The building in Faro with the stork nests on


The castle in Faro with the ubiquitous gym equipment in front, waiting for somebody to use it.  We have seen these all over
Portugal and suspect they will just be a rusty mess in ten years time.
Church in Olthao

From the town of Olhao which didn't inspire us much.

Pete on the track while it was still good.
To try and avoid more main roads, we followed the MapsMe recommended route which ended up on a sandy gravel track, which rapidly deteriorated to a muddy mess due to Wednesday’s day of rain, and then ceased. I hate it when that happens. We happened to be next to a railway line, so, rather than turn around, onto the line we went with our bikes and pushed them about 100 metres, over two small bridges, until we could cross to the other side, where another track, looked as though it was headed in the right direction. As we exited the line, a guy was behind us doing the same thing….we’re such trend setters. Had a word and asked if this new track could lead us out and we ended up following him to the end. Julia kept stopping every couple of minutes to take shots of these silty looking ditches. My God, she’ll take shots of anything. Turns out they were salt beds, but I bet they’ll look better than they actually were.

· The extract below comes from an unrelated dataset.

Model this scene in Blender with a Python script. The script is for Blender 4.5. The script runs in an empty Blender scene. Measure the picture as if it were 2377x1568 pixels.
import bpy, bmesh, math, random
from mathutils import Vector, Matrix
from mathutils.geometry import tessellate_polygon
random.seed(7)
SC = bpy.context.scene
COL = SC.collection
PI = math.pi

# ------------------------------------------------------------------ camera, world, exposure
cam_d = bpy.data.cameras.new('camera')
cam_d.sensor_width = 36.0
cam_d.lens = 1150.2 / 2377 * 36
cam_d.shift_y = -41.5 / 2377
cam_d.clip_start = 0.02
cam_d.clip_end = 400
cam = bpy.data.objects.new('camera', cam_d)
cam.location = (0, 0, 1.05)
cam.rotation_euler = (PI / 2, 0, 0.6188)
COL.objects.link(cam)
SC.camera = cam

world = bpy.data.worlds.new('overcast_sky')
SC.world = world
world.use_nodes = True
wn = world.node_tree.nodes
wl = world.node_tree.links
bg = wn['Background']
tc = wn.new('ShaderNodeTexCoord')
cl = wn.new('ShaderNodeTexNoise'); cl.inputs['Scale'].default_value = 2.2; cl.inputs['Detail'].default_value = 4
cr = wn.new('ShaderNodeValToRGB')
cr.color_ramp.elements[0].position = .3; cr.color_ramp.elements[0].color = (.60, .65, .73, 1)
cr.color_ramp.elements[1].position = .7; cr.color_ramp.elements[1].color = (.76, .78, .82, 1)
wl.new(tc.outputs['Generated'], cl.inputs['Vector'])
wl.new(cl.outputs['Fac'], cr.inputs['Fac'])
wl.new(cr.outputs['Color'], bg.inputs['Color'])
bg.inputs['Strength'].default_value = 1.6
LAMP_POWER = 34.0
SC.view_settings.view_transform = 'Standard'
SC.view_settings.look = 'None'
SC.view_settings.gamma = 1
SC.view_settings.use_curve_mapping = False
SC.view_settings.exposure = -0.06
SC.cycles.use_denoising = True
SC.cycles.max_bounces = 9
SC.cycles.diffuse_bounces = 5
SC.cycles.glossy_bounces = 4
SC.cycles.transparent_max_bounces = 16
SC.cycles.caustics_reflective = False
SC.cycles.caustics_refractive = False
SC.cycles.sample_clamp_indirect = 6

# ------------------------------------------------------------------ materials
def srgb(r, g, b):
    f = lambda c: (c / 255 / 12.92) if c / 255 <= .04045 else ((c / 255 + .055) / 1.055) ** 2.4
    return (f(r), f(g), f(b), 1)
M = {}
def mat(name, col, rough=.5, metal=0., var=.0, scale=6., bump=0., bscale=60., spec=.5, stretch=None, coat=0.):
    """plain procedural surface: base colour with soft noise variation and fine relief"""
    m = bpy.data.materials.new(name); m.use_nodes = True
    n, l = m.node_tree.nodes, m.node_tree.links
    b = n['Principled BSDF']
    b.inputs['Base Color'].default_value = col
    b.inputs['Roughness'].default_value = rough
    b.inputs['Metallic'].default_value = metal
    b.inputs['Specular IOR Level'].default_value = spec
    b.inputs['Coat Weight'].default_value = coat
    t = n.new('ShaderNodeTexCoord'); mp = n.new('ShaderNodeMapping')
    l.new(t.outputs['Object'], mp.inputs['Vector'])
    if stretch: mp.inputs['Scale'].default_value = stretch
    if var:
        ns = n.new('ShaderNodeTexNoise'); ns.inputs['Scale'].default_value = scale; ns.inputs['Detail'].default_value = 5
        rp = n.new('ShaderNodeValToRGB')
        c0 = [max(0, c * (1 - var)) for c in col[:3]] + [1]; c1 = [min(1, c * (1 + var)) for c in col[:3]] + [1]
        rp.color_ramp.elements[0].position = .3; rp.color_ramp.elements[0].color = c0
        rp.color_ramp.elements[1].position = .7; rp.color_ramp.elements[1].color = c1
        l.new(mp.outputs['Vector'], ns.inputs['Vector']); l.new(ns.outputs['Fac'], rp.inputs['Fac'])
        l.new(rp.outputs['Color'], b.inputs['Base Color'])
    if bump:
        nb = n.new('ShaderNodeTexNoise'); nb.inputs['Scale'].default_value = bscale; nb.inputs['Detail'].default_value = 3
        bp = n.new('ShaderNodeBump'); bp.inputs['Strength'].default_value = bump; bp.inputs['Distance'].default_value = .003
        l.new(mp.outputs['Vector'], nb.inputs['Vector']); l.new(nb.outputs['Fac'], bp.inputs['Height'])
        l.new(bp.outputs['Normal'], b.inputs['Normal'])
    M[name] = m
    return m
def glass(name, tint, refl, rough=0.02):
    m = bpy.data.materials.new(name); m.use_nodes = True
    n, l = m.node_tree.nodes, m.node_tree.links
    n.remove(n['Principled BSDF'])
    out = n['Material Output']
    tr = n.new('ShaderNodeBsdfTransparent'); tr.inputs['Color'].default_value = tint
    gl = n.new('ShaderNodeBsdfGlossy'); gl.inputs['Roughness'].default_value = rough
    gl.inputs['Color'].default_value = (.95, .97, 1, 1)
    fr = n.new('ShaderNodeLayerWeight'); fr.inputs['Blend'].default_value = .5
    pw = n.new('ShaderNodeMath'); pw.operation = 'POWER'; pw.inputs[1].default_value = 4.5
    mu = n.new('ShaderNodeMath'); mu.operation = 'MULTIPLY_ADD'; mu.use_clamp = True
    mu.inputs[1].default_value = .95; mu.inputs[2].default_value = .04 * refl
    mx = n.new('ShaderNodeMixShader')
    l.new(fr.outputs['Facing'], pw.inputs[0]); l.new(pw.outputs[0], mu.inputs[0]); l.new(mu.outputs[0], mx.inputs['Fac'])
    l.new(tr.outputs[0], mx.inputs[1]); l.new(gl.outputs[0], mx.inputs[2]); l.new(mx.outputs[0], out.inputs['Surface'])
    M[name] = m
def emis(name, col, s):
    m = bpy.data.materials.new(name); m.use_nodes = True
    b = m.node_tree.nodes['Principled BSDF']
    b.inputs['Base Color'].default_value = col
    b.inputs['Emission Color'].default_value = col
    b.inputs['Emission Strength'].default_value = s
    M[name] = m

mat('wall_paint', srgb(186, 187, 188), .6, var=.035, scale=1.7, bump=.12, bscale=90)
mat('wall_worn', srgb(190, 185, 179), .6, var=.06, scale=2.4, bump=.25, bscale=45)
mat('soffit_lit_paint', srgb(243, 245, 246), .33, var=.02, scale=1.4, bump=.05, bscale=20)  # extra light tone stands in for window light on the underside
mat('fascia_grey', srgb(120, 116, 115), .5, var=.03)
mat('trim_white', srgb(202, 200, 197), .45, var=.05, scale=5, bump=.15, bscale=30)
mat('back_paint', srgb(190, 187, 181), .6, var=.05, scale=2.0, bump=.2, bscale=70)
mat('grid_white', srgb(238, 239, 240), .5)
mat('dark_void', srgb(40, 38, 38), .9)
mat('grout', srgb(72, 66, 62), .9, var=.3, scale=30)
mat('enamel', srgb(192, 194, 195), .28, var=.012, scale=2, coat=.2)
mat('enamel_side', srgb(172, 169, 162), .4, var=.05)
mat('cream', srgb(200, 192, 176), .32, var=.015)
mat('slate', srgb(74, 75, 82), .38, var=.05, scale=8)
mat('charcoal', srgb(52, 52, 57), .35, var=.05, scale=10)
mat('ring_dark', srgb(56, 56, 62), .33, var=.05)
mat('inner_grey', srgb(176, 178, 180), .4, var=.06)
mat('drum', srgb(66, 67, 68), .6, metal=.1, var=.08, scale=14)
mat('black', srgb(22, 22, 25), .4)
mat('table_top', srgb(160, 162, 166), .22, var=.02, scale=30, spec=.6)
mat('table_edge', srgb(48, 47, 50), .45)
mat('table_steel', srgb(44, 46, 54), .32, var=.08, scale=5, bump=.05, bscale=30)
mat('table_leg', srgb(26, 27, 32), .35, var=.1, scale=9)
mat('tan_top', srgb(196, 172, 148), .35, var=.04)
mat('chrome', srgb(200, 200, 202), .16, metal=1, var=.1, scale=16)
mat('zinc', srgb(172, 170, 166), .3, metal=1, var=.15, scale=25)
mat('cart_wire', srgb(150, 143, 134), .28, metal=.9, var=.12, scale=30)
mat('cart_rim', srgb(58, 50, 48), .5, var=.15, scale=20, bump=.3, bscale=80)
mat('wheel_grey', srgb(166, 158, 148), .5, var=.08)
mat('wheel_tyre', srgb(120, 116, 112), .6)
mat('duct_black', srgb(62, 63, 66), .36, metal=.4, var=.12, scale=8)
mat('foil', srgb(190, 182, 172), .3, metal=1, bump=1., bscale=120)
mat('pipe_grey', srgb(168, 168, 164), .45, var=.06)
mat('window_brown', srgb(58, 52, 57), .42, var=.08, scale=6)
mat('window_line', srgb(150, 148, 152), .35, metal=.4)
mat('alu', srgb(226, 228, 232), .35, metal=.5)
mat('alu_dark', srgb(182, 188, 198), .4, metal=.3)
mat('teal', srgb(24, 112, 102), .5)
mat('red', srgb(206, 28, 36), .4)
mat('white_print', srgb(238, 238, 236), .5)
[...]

Did we dare go on the train tracks?  It looked a bit ominous as every movie where someone was on a train track
that suddenly had a train on it ran through my brain.
Made it safely and Pete let me snap a picture.

Ju here – pfft!  They will be amazing photos because the light was incredible and if I’d had my way I’d have spent longer there trying to get even better photos.  For me, it was the highlight of the day’s ride.  We had just been riding along saying this day was a bit ho-hum so when I saw MapsMe had directed us onto a track for a short while, I wasn’t too bothered.  It would liven up the day a bit to have a change of surface and venture into the unknown for a bit and we had plenty of time to backtrack if we needed to.  I would have loved to get a photo of Pete cycling along the train track but he didn’t want to wait for me to get my camera out.  In reality we both love taking the road less travelled, although I will concede that sometimes there is a very good reason these roads are less travelled.  Just before we abandoned the mud track, I saw a turtle slip quietly into the creek that our path had now become, so that was an unexpected treat.  And all’s well that ends well – we made it through and got to Fuseta about 4.30pm.
The salt marshes

You can see the big pile of salt next to the building

Checked into the municipal campground which was very busy – a lot of longtermers by the looks of it.  Dutch, French and English retirees in their camperhomes, soaking up the sun over the northern winter.  As we were setting up the tent, Pippa and Phillip cycled in on the two bikes that come with the flat they have rented.  We decided we’ll all go out for dinner, somewhere not too flash as none of us have dressy clothes of any description.  So they cycled back to their apartment while Pete and I got showers and blogged.
Sunset from just outside the campground
There are lots of small islands and sandbanks between us and the ocean around here.

Walked to the town square where we saw Pippa wave out from their balcony and went up to their lovely spacious apartment.  So many of these towns have these very dodgy looking outsides to their buildings and then you go inside and Wow!  Had a wine and a beer while we chatted and then walked down to the square for dinner.  We all had fish of some description except Pete who had spare ribs and we all thoroughly enjoyed our meals.  Back to Pippa and Phillip’s for a cup of tea and then back to the tent about 10pm.